**Records supplied:**
· · · · · · ·
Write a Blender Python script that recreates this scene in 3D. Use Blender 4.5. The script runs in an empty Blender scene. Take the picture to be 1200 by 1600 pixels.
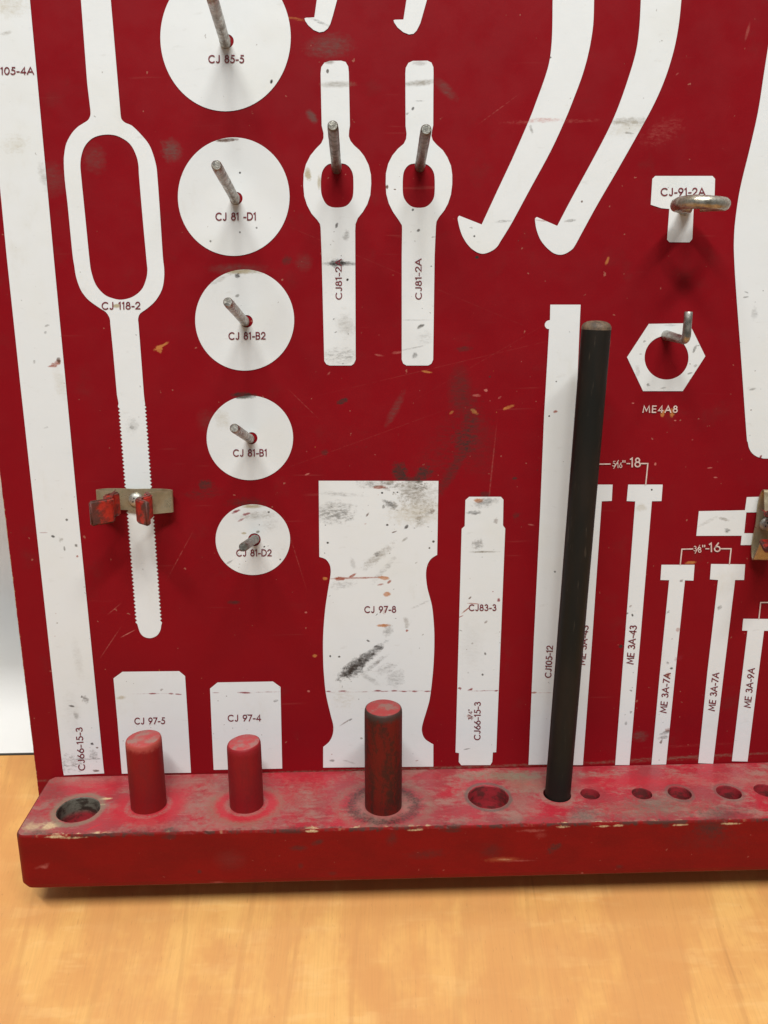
import bpy, bmesh, math, random
from mathutils import Vector, Matrix, Euler, noise as mnoise
from mathutils.geometry import tessellate_polygon
R = math.radians
random.seed(7)
scene = bpy.context.scene
COL = scene.collection

# ------------------------------------------------------------------ camera
# The board is described in its own frame (front face = plane y 0, up = z); BM stands it, leaning back, on the table.
F = 1340.0                      # focal length in photo pixels (1200 x 1600)
LEAN = R(21)
CAM = Vector((0.0, -0.53, 0.3845))                               # camera seen from the board frame
CR = Euler((R(90 - 15.3), 0, R(-2.1))).to_matrix()
def ray(px, py):
    return CR @ Vector(((px - 600) / F, -(py - 800) / F, -1.0))
def on_y(px, py, y=0.0):        # point of the board-frame plane y
    d = ray(px, py); t = (y - CAM.y) / d.y
    return CAM + d * t
def on_z(px, py, z):
    d = ray(px, py); t = (z - CAM.z) / d.z
    return CAM + d * t
def px_m(px, py):               # metres per photo pixel (horizontal) on the panel
    return (on_y(px + 1, py) - on_y(px, py)).length
ZT = on_y(600, 1203).z                       # ledge top
LD = -on_z(600, 1294, ZT).y                  # ledge depth
ZB = on_y(600, 1377, -LD).z                  # ledge bottom
TH = 0.0095                                  # panel thickness
BM = Matrix.Rotation(-LEAN, 4, 'X') @ Matrix.Translation((0, -TH, -ZB))
cam_d = bpy.data.cameras.new('camera')
cam = bpy.data.objects.new('camera', cam_d); COL.objects.link(cam)
cam.matrix_world = BM @ Matrix.Translation(CAM) @ CR.to_4x4()
cam_d.sensor_fit = 'VERTICAL'; cam_d.sensor_height = 24.0
cam_d.lens = 24.0 * F / 1600.0
cam_d.clip_start = 0.01; cam_d.clip_end = 50
scene.camera = cam
WC = BM @ CAM
def on_table(px, py):           # world point on the table top (z 0)
    d = BM.to_3x3() @ ray(px, py); t = -WC.z / d.z
    return WC + d * t

# ------------------------------------------------------------------ light
w = bpy.data.worlds.new('World'); scene.world = w; w.use_nodes = True
bg = w.node_tree.nodes['Background']
bg.inputs[0].default_value = (0.88, 0.94, 1.0, 1); bg.inputs[1].default_value = 0.15
def area(name, loc, target, sx, sy, power, col):
    d = bpy.data.lights.new(name, 'AREA'); d.shape = 'RECTANGLE'; d.size = sx; d.size_y = sy
    d.energy = power; d.color = col
    o = bpy.data.objects.new(name, d); COL.objects.link(o); o.location = loc
    o.rotation_euler = (Vector(target) - Vector(loc)).to_track_quat('-Z', 'Y').to_euler()
    return o
LC = (1.0, 0.985, 0.95)
area('ceiling_light_left', (-0.50, -0.58, 3.0), (0.0, 0, 0.15), 1.50, 0.16, 50.0, LC)
area('ceiling_light_right', (0.40, -0.62, 3.0), (0.0, 0, 0.15), 1.40, 0.16, 48.0, LC)
scene.view_settings.view_transform = 'Standard'
scene.view_settings.look = 'None'
scene.view_settings.exposure = 0.08
scene.view_settings.gamma = 1.0
print('camera', WC, 'table gap front', (BM @ Vector((0, -LD, ZB))).z)

# ------------------------------------------------------------------ object helpers
def link(o, parent=None):
    COL.objects.link(o)
    if parent is not None: o.parent = parent
    return o
def obj(name, bm, mat, parent=None, smooth=False, angle=None):
    me = bpy.data.meshes.new(name)
    if angle is not None:
        for e in bm.edges:
            if len(e.link_faces) == 2 and e.calc_face_angle(0) > R(angle): e.smooth = False
        smooth = True
    if smooth:
        for f in bm.faces: f.smooth = True
    bm.to_mesh(me); bm.free()
    mats = mat if isinstance(mat, (list, tuple)) else [mat]
    for m in mats: me.materials.append(m)
    return link(bpy.data.objects.new(name, me), parent)
def empty(name, loc=(0, 0, 0), parent=None):
    o = bpy.data.objects.new(name, None); o.location = loc; o.empty_display_size = 0.02
    return link(o, parent)
def tag(o, label=None, cat=None, group=None, kind=None):
    if label: o['label'] = label
    if cat: o['category'] = cat
    if group: o['group'] = group
    if kind: o['kind'] = kind
    return o
def smooth_pts(pts, n=6, closed=False):
    """Catmull-Rom through the points"""
    out = []; N = len(pts)
    rng = range(N if closed else N - 1)
    for i in rng:
        p0 = pts[(i - 1) % N] if (closed or i > 0) else pts[0]
        p1 = pts[i]; p2 = pts[(i + 1) % N]
        p3 = pts[(i + 2) % N] if (closed or i + 2 < N) else pts[-1]
        for k in range(n):
            t = k / n
            out.append(tuple(0.5 * ((2 * b) + (-a + c) * t + (2 * a - 5 * b + 4 * c - d) * t * t + (-a + 3 * b - 3 * c + d) * t ** 3)
                             for a, b, c, d in zip(p0, p1, p2, p3)))
    if not closed: out.append(tuple(pts[-1]))
    return out
def tube(bm, pts, rad, seg=16, cap=True, ridge=0.0, mi=0):
    pts = [Vector(p) for p in pts]
    rads = rad if isinstance(rad, (list, tuple)) else [rad] * len(pts)
    rings = []; up = None
    for i, p in enumerate(pts):
        if i == 0: t = (pts[1] - p)
        elif i == len(pts) - 1: t = (p - pts[i - 1])
        else: t = (pts[i + 1] - p).normalized() + (p - pts[i - 1]).normalized()
        t.normalize()
        if up is None:
            up = Vector((0, 0, 1)) if abs(t.z) < 0.9 else Vector((0, 1, 0))
        a = t.cross(up).normalized(); b = a.cross(t).normalized(); up = b
        ring = []
        for k in range(seg):
            an = 2 * math.pi * k / seg
            r = rads[i] * (1 + ridge * mnoise.noise(Vector((math.cos(an) * 2, math.sin(an) * 2, i * 0.7))))
            ring.append(bm.verts.new(p + (a * math.cos(an) + b * math.sin(an)) * r))
        rings.append(ring)
    for r0, r1 in zip(rings, rings[1:]):
        for k in range(seg):
            f = bm.faces.new((r0[k], r0[(k + 1) % seg], r1[(k + 1) % seg], r1[k])); f.material_index = mi
    if cap:
        bm.faces.new(rings[0][::-1]); bm.faces.new(rings[-1])
    return rings
def finish(bm):
    bmesh.ops.recalc_face_normals(bm, faces=bm.faces[:])
    return bm

# ------------------------------------------------------------------ material helpers
def new_mat(name):
    m = bpy.data.materials.new(name); m.use_nodes = True
    nt = m.node_tree
    return m, nt, nt.nodes['Principled BSDF']
def nd(nt, typ, **kw):
    n = nt.nodes.new(typ)
    for k, v in kw.items(): setattr(n, k, v)
    return n
def math_n(nt, op, a, b=None, c=None, clamp=False):
    n = nt.nodes.new('ShaderNodeMath'); n.operation = op; n.use_clamp = clamp
    for i, v in enumerate((a, b, c)):
        if v is None: continue
        if isinstance(v, (int, float)): n.inputs[i].default_value = v
        else: nt.links.new(v, n.inputs[i])
    return n.outputs[0]
def mix_col(nt, fac, a, b, blend='MIX'):
    n = nt.nodes.new('ShaderNodeMix'); n.data_type = 'RGBA'; n.blend_type = blend
    for i, v in ((0, fac), (6, a), (7, b)):
        if isinstance(v, (int, float)): n.inputs[i].default_value = v
        elif isinstance(v, tuple): n.inputs[i].default_value = (v[0], v[1], v[2], 1)
        else: nt.links.new(v, n.inputs[i])
    return n.outputs[2]
def noise_n(nt, vec, scale, detail=3, rough=0.55, sc=None):
    if sc:
        mp = nd(nt, 'ShaderNodeMapping'); mp.inputs['Scale'].default_value = sc
        nt.links.new(vec, mp.inputs[0]); vec = mp.outputs[0]
    n = nd(nt, 'ShaderNodeTexNoise'); n.inputs['Scale'].default_value = scale
    n.inputs['Detail'].default_value = detail; n.inputs['Roughness'].default_value = rough
    nt.links.new(vec, n.inputs['Vector'])
    return n.outputs[0]
def smap(nt, v, a, b, c=0.0, d=1.0):
    n = nd(nt, 'ShaderNodeMapRange', interpolation_type='SMOOTHSTEP')
    nt.links.new(v, n.inputs[0])
    for i, x in enumerate((a, b, c, d)): n.inputs[i + 1].default_value = x
    return n.outputs[0]
def bump(nt, bsdf, h, dist, strength=1.0):
    b = nd(nt, 'ShaderNodeBump'); b.inputs['Distance'].default_value = dist; b.inputs['Strength'].default_value = strength
    nt.links.new(h, b.inputs['Height']); nt.links.new(b.outputs[0], bsdf.inputs['Normal'])

# a stain: an ellipse in the plane with a ragged, broken-up edge
def make_stain_group():
    g = bpy.data.node_groups.new('stain', 'ShaderNodeTree'); itf = g.interface
    def inp(n, t, v=None):
        s = itf.new_socket(name=n, in_out='INPUT', socket_type=t)
        if v is not None: s.default_value = v
    inp('Color', 'NodeSocketColor'); inp('P', 'NodeSocketVector'); inp('Center', 'NodeSocketVector')
    inp('Angle', 'NodeSocketFloat', 0.0); inp('InvSize', 'NodeSocketVector'); inp('Soft', 'NodeSocketFloat', 0.3)
    inp('NoiseA', 'NodeSocketFloat', 0.5); inp('Amp', 'NodeSocketFloat', 0.6)
    inp('NoiseB', 'NodeSocketFloat', 0.5); inp('Break', 'NodeSocketFloat', 0.3)
    inp('Tint', 'NodeSocketColor'); inp('Alpha', 'NodeSocketFloat', 1.0); inp('Ring', 'NodeSocketFloat', 0.0)
    itf.new_socket(name='Color', in_out='OUTPUT', socket_type='NodeSocketColor')
    gi = g.nodes.new('NodeGroupInput'); go = g.nodes.new('NodeGroupOutput'); I = gi.outputs
    sub = nd(g, 'ShaderNodeVectorMath', operation='SUBTRACT'); g.links.new(I['P'], sub.inputs[0]); g.links.new(I['Center'], sub.inputs[1])
    rot = nd(g, 'ShaderNodeVectorRotate', rotation_type='Z_AXIS'); g.links.new(sub.outputs[0], rot.inputs['Vector']); g.links.new(I['Angle'], rot.inputs['Angle'])
    mul = nd(g, 'ShaderNodeVectorMath', operation='MULTIPLY'); g.links.new(rot.outputs[0], mul.inputs[0]); g.links.new(I['InvSize'], mul.inputs[1])
    ln = nd(g, 'ShaderNodeVectorMath', operation='LENGTH'); g.links.new(mul.outputs[0], ln.inputs[0])
    r = ln.outputs['Value']
    # ring > 0: distance from the unit circle, divided by ring width
    rr = math_n(g, 'DIVIDE', math_n(g, 'ABSOLUTE', math_n(g, 'SUBTRACT', r, 1.0)), math_n(g, 'MAXIMUM', I['Ring'], 0.001))
    isr = math_n(g, 'GREATER_THAN', I['Ring'], 0.001)
    r = math_n(g, 'ADD', math_n(g, 'MULTIPLY', rr, isr), math_n(g, 'MULTIPLY', r, math_n(g, 'SUBTRACT', 1.0, isr)))
    na = math_n(g, 'MULTIPLY', math_n(g, 'SUBTRACT', I['NoiseA'], 0.5), math_n(g, 'MULTIPLY', I['Amp'], 4.0))
    r = math_n(g, 'ADD', r, na)
    t = math_n(g, 'DIVIDE', math_n(g, 'SUBTRACT', math_n(g, 'ADD', 1.0, I['Soft']), r), math_n(g, 'MULTIPLY', I['Soft'], 2.0), clamp=True)
    nb = math_n(g, 'SUBTRACT', 1.0, math_n(g, 'MULTIPLY', I['Break'], math_n(g, 'MULTIPLY', math_n(g, 'SUBTRACT', I['NoiseB'], 0.38), 5.0, clamp=True)), clamp=True)
    m = math_n(g, 'MULTIPLY', math_n(g, 'MULTIPLY', t, nb), I['Alpha'], clamp=True)
    g.links.new(mix_col(g, m, I['Color'], I['Tint']), go.inputs[0])
    return g
STAIN = make_stain_group()
TINTS = {'dk': (0.035, 0.03, 0.026), 'gr': (0.10, 0.092, 0.078), 'br': (0.12, 0.06, 0.035), 'tan': (0.42, 0.36, 0.22),
         'or': (0.50, 0.19, 0.055), 'red': (0.25, 0.02, 0.03), 'pk': (0.50, 0.16, 0.13), 'cream': (0.62, 0.48, 0.27),
         'rb': (0.33, 0.07, 0.03), 'dr': (0.055, 0.006, 0.008), 'dust': (0.30, 0.165, 0.135), 'brt': (0.46, 0.022, 0.035), 'ogr': (0.20, 0.17, 0.12)}
def stain_chain(nt, col, P, nA, nB, lst):
    """lst: (cx, cy [m], sx, sy [m], angle deg, tint, alpha, soft, amp, break, ring)"""
    for (cx, cy, sx, sy, an, tint, al, soft, amp, brk, ring) in lst:
        n = nt.nodes.new('ShaderNodeGroup'); n.node_tree = STAIN
        L = nt.links
        if isinstance(col, tuple): n.inputs['Color'].default_value = (*col, 1)
        else: L.new(col, n.inputs['Color'])
        L.new(P, n.inputs['P']); L.new(nA, n.inputs['NoiseA']); L.new(nB, n.inputs['NoiseB'])
        n.inputs['Center'].default_value = (cx, cy, 0); n.inputs['Angle'].default_value = -R(an)
        n.inputs['InvSize'].default_value = (1 / sx, 1 / sy, 0); n.inputs['Soft'].default_value = soft
        n.inputs['Amp'].default_value = amp; n.inputs['Break'].default_value = brk
        n.inputs['Tint'].default_value = (*TINTS[tint], 1); n.inputs['Alpha'].default_value = al; n.inputs['Ring'].default_value = ring
        col = n.outputs[0]
    return col
def plane_coord(nt, axes):
    """object space -> (u, v, 0)"""
    tc = nd(nt, 'ShaderNodeTexCoord'); sp = nd(nt, 'ShaderNodeSeparateXYZ'); nt.links.new(tc.outputs['Object'], sp.inputs[0])
    cb = nd(nt, 'ShaderNodeCombineXYZ')
    nt.links.new(sp.outputs[axes[0]], cb.inputs[0]); nt.links.new(sp.outputs[axes[1]], cb.inputs[1])
    return cb.outputs[0], sp, tc.outputs['Object']

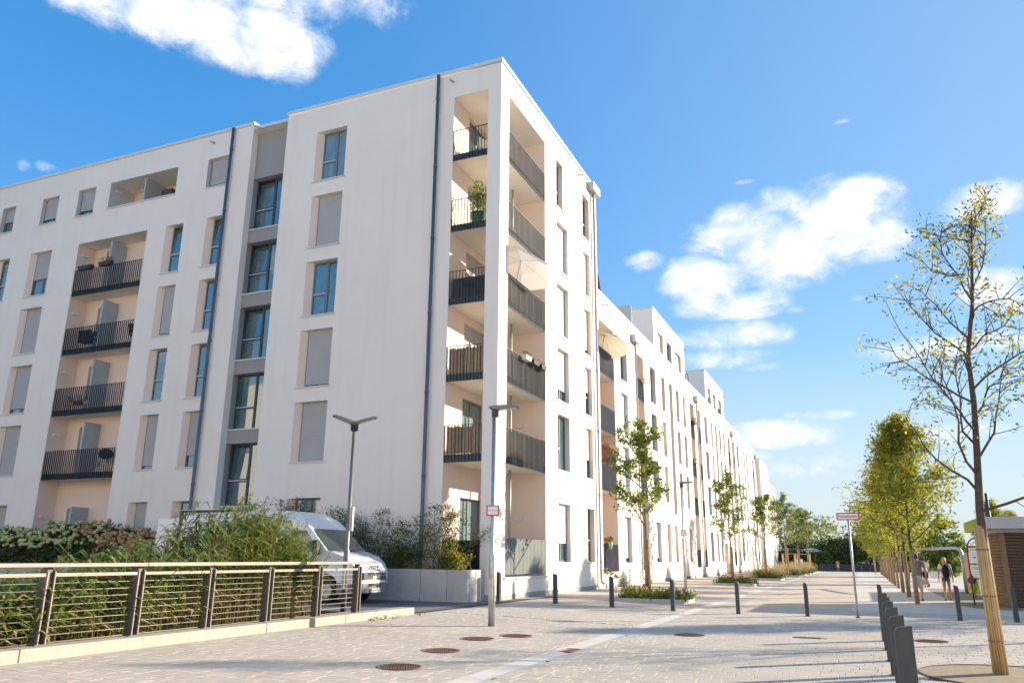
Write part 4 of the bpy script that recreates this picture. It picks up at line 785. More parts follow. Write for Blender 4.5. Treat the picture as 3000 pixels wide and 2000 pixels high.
dr = MB(); dr.hexa([(-20.52, 19.90, VZ + .5), (-21.20, 19.62, VZ + .5), (-21.22, 19.67, VZ + .5), (-20.54, 19.95, VZ + .5), (-20.52, 19.96, VZ + 2.5), (-21.16, 19.70, VZ + 2.5), (-21.18, 19.75, VZ + 2.5), (-20.54, 20.01, VZ + 2.5)]); dr.build('rear_door', 'van_paint', van, bevel=.02)

# ================================================================== KIOSK, BOARDS AND PLAY AREA ON THE RIGHT
ki = thing('kiosk', (7, 34.5, 0), 'low brown timber-clad kiosk with projecting pale flat roof at the right edge', 'kiosk')
co = MB(); co.box(4.64, 12.0, 33.04, 37.0, 0, 2.50); co.build('core', 'interior', ki)
k = 0; z = .02
while z < 2.48:
    h = .105; a = MB(); a.hexa([(4.75, 33.0, z), (12, 33.0, z), (12, 33.035, z), (4.75, 33.035, z), (4.75, 32.975, z + h - .03), (12, 32.975, z + h - .03), (12, 33.035, z + h), (4.75, 33.035, z + h)]); a.build('board', 'kiosk_wood', ki)
    b = MB(); b.hexa([(4.6, 33.06, z), (4.635, 33.06, z), (4.635, 35.8, z), (4.6, 35.8, z), (4.575, 33.06, z + h - .03), (4.635, 33.06, z + h), (4.635, 35.8, z + h), (4.575, 35.8, z + h - .03)]); b.build('board', 'kiosk_tan', ki)
    z += .11
cp = MB(); cp.prism([(4.58, 33.07), (4.74, 32.96), (4.76, 33.03), (4.63, 33.10)], lambda a, b, c: (a, b, c), .02, 2.5); cp.build('corner_post', 'kiosk_tan', ki)
rf = MB(); rf.box(4.0, 12.2, 32.2, 37.2, 2.62, 3.02); rf.build('roof', 'kiosk_roof', ki, bevel=.01); rf = MB(); rf.box(3.985, 3.998, 32.2, 37.2, 2.63, 3.01); rf.build('roof_edge', 'lime_paint', ki); rf = MB(); rf.box(4.5, 12, 32.85, 36.9, 2.51, 2.615); rf.build('eaves', 'kiosk_roof', ki)
mu = thing('painted_screen', (4.95, 44, 0), 'colourful painted screen wall along the play area behind the kiosk', 'screen')
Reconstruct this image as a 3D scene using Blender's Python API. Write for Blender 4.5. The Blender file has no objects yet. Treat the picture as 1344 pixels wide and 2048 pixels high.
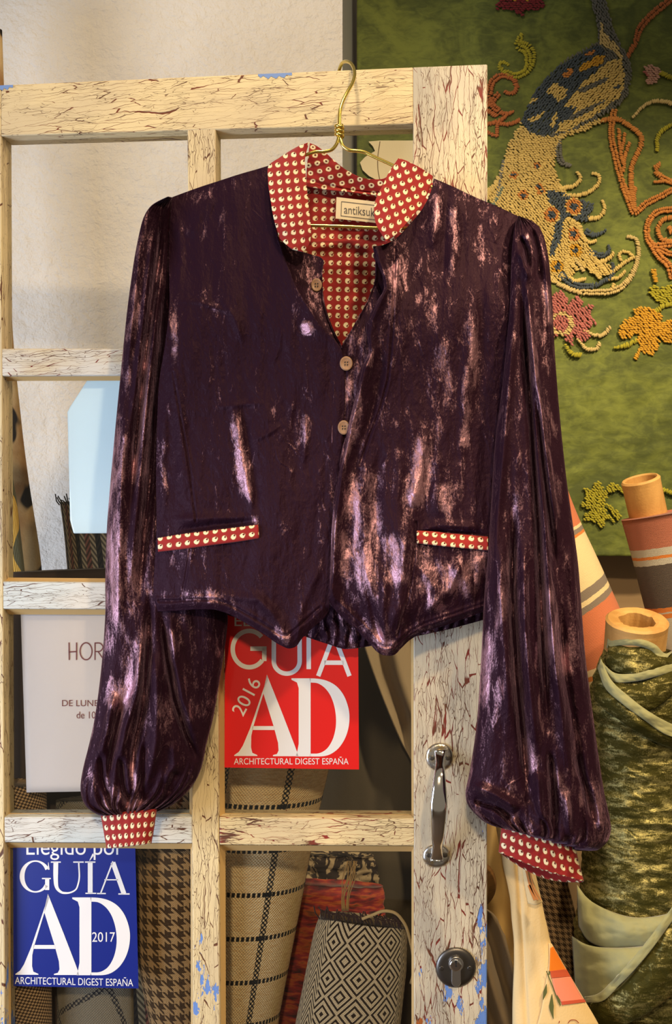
· · · · · · ·
**Work required:** Only the lines from the top of the data through the line with "COL = scene.collection" should be quoted, exactly and with both ends kept; skip the pictures.

**Solution:**
Write a Blender Python script that recreates this scene in 3D. Use Blender 4.5. The script runs in an empty Blender scene. Take the picture to be 1200 by 1600 pixels.
import bpy, bmesh, math, random
from mathutils import Vector, Matrix, Euler, noise as mnoise
from mathutils.geometry import tessellate_polygon
R = math.radians
random.seed(7)
scene = bpy.context.scene
COL = scene.collection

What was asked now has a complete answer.